Know No Fear

That’s the title of the latest Warhammer 40K book I’ve read. To be specific, it is the latest in the Horus Heresy series. I’ve read other Warhammer 40K books, but the Heresy is the line that interests me the most. The concept of fallen gods, betrayal, inner conflict and the downfall of an empire – that’s my kind of thing.

But a special mention for this book. Dan Abnett is a very good writer for one. But this was written unlike the others. It had a plethora of characters, spread around the setting, with various POVs strewn along with a countdown to the main event. It was told in a past tense early on too. Foreboding.

As the story is about a sudden and treacherous assault by the Word Bearers, this formula made a lot of sense.

But it reminded me a lot of the movie Tora Tora. This portrayed the attack on Pearl Harbour with multiple POVs.

I don’t know if it was a deliberate imitation or maybe just a nod and wink to that movie, but it certainly resounded with similarities. It worked very well. While the depth of betrayal is far deeper by the Word Bearers (being trusted brothers in arms) and the level of carnage is far worse (the planet’s surface is utterly ravaged), there is a strong parallel. Unexpected attack. Horror at the ruin. Anger created by both.

The method of telling the events is also a very effective one. Show the incident from all sides, with the reactions and actions of many to tell a full picture.

I wasn’t sure of it at first. The book that is. I tend to skim read 40K, wanting to find out how each tale affects the wider storyline. So an array of characters flew past me and I wasn’t sure whether it mattered or not. But when things got serious and these individuals had to gather together, it paid off. Not all left an imprint, yet it was enough. The ending wasn’t so great either, tailing off so as to lead into other stories, but I guess that had to be done. Still, a compelling story of betrayal, galactic war and corruption. Abnett’s writing, especially his descriptions of action and destruction on such titanic scales, is excellent.

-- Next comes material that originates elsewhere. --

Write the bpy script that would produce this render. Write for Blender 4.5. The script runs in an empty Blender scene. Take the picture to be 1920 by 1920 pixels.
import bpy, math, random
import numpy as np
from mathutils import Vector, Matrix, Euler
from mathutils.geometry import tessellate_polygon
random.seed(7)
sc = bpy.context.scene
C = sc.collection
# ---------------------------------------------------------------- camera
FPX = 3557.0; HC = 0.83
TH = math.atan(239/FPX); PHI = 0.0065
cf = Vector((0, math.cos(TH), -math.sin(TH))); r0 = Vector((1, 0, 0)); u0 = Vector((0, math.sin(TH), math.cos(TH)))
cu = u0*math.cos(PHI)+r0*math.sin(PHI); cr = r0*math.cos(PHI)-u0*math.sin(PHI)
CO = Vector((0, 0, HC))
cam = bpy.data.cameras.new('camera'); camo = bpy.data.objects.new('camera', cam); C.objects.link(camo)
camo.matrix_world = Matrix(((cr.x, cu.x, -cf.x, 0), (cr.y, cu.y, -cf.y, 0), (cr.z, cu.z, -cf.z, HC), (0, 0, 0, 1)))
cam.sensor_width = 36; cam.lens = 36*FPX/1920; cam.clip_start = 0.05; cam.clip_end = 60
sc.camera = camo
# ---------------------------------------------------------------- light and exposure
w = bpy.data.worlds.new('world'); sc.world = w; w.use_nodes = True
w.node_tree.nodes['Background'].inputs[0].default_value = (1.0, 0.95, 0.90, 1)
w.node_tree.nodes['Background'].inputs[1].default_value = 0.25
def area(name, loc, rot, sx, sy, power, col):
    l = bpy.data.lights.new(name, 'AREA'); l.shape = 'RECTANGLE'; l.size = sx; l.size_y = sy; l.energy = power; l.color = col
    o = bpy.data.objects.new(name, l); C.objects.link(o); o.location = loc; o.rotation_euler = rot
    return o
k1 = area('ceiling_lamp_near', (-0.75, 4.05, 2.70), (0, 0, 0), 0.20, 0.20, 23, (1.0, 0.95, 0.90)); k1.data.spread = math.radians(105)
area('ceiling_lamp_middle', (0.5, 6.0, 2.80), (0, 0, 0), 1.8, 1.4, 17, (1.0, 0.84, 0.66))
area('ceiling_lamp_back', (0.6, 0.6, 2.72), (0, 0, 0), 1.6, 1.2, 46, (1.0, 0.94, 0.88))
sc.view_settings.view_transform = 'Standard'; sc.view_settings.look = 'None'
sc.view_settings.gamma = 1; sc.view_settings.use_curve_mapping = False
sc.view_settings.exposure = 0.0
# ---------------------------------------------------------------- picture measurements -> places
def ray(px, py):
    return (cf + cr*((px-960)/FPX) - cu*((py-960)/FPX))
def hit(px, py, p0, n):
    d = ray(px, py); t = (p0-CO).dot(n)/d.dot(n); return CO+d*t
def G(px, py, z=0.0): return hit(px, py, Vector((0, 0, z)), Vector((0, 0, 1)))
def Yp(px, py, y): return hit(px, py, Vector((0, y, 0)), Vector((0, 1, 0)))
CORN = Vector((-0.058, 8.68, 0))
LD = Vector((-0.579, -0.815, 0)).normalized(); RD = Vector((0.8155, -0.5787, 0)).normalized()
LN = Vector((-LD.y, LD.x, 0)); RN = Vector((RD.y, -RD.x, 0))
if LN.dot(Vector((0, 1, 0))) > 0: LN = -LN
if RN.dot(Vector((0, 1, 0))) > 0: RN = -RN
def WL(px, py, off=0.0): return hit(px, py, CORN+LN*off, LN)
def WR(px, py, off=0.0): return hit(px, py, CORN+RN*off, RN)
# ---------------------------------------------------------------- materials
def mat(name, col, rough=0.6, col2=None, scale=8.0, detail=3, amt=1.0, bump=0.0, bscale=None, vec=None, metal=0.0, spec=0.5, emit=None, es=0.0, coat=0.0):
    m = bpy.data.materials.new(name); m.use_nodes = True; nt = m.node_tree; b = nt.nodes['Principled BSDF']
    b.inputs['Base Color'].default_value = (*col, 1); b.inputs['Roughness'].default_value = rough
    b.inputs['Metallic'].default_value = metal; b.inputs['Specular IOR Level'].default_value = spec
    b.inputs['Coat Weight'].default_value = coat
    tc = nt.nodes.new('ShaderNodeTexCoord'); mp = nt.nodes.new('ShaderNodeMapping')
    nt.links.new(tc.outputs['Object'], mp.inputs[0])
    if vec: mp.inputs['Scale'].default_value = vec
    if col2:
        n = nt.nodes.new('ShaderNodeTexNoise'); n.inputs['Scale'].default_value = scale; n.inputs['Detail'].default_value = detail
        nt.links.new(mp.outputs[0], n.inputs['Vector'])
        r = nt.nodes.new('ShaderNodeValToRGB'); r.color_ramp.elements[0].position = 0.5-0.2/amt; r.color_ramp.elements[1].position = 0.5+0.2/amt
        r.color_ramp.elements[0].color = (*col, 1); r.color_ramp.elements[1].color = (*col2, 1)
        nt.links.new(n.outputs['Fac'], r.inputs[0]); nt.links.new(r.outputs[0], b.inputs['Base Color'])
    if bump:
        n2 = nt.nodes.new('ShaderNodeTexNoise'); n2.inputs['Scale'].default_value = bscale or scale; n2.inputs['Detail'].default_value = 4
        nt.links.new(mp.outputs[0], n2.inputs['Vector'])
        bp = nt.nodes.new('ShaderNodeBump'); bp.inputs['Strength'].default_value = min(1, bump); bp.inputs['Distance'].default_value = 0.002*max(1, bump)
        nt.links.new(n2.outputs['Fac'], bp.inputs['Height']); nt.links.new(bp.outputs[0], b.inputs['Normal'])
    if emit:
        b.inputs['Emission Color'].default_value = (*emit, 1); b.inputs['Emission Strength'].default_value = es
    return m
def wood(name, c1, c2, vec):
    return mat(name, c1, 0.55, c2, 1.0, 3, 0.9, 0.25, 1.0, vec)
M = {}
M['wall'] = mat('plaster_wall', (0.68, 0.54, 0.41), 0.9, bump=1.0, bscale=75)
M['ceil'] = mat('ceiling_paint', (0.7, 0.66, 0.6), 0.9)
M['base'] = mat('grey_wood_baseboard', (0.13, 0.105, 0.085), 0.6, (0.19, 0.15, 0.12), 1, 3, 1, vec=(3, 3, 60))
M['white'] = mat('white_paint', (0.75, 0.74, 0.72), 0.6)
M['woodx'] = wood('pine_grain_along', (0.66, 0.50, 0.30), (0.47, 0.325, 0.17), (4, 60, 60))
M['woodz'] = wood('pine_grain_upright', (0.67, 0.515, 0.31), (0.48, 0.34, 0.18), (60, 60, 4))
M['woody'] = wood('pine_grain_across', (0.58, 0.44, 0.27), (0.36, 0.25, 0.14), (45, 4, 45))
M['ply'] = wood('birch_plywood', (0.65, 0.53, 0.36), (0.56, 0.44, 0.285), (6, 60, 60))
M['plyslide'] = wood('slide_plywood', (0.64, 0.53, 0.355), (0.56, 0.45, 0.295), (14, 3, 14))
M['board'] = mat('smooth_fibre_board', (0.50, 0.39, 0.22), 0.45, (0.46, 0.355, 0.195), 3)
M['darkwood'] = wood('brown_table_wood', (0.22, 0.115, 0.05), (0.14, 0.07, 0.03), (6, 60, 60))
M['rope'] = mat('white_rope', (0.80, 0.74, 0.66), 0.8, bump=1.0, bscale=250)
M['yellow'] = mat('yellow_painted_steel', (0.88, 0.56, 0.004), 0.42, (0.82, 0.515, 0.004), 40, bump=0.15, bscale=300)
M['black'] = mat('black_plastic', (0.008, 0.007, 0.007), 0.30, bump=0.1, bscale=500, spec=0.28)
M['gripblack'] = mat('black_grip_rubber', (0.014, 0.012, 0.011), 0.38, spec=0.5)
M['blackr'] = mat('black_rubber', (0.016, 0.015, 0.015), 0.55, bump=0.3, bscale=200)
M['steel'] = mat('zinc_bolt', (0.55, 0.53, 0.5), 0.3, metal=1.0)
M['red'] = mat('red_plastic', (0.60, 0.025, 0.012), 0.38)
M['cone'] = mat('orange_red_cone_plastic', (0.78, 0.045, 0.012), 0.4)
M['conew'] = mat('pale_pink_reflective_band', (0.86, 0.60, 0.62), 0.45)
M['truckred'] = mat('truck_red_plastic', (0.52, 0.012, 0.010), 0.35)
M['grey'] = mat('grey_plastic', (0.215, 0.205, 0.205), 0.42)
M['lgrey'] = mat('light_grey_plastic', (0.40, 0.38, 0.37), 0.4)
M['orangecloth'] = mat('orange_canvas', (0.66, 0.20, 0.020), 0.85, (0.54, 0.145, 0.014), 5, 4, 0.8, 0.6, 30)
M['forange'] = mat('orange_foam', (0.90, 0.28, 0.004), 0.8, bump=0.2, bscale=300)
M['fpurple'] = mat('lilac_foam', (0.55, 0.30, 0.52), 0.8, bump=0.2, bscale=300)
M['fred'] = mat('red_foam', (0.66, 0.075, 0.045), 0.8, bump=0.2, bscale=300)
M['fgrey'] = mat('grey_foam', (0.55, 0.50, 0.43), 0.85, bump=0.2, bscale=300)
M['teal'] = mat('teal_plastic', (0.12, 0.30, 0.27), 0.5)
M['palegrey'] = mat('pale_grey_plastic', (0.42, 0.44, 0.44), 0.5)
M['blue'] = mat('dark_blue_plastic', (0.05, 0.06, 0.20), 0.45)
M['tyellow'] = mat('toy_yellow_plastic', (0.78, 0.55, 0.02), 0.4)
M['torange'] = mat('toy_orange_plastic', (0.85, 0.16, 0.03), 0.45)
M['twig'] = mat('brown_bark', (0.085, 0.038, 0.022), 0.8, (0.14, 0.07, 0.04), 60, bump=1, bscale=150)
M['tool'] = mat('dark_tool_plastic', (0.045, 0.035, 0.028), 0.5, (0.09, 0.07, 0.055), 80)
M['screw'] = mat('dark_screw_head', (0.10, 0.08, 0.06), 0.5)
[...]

This isn’t a review, although I would recommend the book to Warhammer or general scifi fans (the latter would have trouble understanding what’s at stake. I even read the First Heretic a bit to recapture the rivalry). I just wanted to give a nod to a book written a little different, written well, and how it reminded me of a movie that retold a real life version of the events in the book. If, to state again, on a lesser scale. Also, no demons.